The world takes all kinds. Some people need brutality; it speeds their adrenalin. Fine, they’re welcome; rather have it on the screen than in the street (where if they saw a fraction of Kill Bill they’d be in trauma counselling for ten years.)
But these aren’t the only people. I might be a drip, a sissy and chicken, but I’m not unique. If I feel dirty watching this, so do other people, some of whom have been led to see this film as compulsory viewing, advancing mankind’s frontiers. Some are revolted but embarrassed to be revolted, and scared to admit they’re revolted. I think it’s they who laugh at the foulest scenes. Their heads say that what they’re watching is disgusting, but society says that what they’re watching is brilliant. They feel they must be inferior people, gutless or dull. So they don disguises, outdoing each other’s enthusiasm.
Why does society give them so one-way a message? Could some critics be caught in the same syndrome: “if I don’t enthuse over this film I’ll be derided as an inferior person, gutless or dull”? Even the few who denounce, denounce with escape hatches: it’s racist, because the white chick chops non-white heads off; or it’s boring, because its plot plods. Is there a taboo against saying what many viewers surely want to say, that the film is demeaning and psychopathic, and to wish to puke in your shoe is a healthy response?

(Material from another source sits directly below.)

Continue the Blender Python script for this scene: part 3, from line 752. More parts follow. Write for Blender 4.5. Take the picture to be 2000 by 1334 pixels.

I think something pathetic is on the go. Once, reviews had to uphold motherhood and apple pie. You couldn’t break out. When breaking out first became permissible, it was called freedom. Now the breaking out has become its own new prison. You don’t dare be seen to not push limits. People will think you’re off the pace.
It’s okay that weird tastes are in the world. There always have been. But that the taste for beauty, for honesty, for integrity, for humanity, for the things we inwardly want… that that taste is now a furtive thing and hidden, is wrong.